A Fable

Mary Todd

Once upon a time a woman was invited to write a book on gender that her church wanted to publish. She was told she could write whatever she wanted about women, but she had to agree not to mention the O-word, for the ordination of women was not a subject the church wished to consider. And so she did. But then the Unhappy People found out who she was and decided they didn’t want a book from such a woman after all.Sometime later the woman wrote her own book. She dared to raise the question of the ordination of women in the church in which she had been raised, and she dared to use the words “not in God’s lifetime” to describe its likelihood. The phrase brought a smile to many. But some found it blasphemous. The Unhappy People accused the woman of submitting her church to intellectual ridicule, and they charged her with false teaching, for the rule in that church was silence—silence from women and silence about the O-word.

After a while the woman found another church. Back in the church she left other women continued to ask questions, though more gently than the woman had. Even some pastors were bold enough to ask questions. But the rule remains the rule.

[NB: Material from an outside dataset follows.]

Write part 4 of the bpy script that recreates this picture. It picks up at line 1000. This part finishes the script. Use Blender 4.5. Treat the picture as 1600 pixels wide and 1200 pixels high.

When asked to offer some thoughts to wrap up the Pentecost issue of the Daystar Journal, whose theme is the ordination of women in the Missouri Synod, the phrase that immediately came to mind was “the more things change, the more they stay the same.” That’s admittedly an odd commentary from a historian, for tracking change is what we do. Is nothing different in Missouri almost forty years after women were finally given the franchise in congregations and the right to serve on commissions and boards of the church?

Women do now serve on various boards of the synod, from the Board of Directors to boards of regents and even the CTCR. But convention resolutions on the question of women’s service—what they may and may not do in their local congregations—serve to reinforce the contentious nature of such service, which remains widely divergent across the synod. In and of themselves resolutions resolve (as in settle) nothing, yet the synod speaks through them.

More troubling, then, is the late resolution from this summer’s convention that overwhelmingly affirmed the inerrancy of scripture. It is this principle that underlies the synod’s resistance to break its silence on the question of ordaining women, for to hold discussion would be an invitation to open the scriptures and take seriously all passages, not only a few. The same principle requires the silence, for the church needs to mean what it says. How better to do so than to limit the service of women as it understands scripture directs?

Fifty years ago Missouri borrowed the Reformed notion of the order of creation to determine the proper role of women in the church. This widely held belief persists as a powerful argument to hold gender difference more significant than either spiritual gifts or call of God in identifying those eligible for ordained ministry. Despite the ballyhoo that equal numbers of women and men are participating in the current CTCR consultation on the scriptural relationship of man and woman, expect it to come to no new conclusions. Reaffirmation of its 1985 study, Women in the Church, will keep the question of the ordination of women off the table at which women so badly wish to sit. Rather, the subordination of women will remain the norm in Missouri.

And in declaring once again it knows the will of God, the church will continue to deny itself the gifts of women who, created in the image of God, seek only to carry the good news as women did that first Easter morning. Thank God those women broke the rule.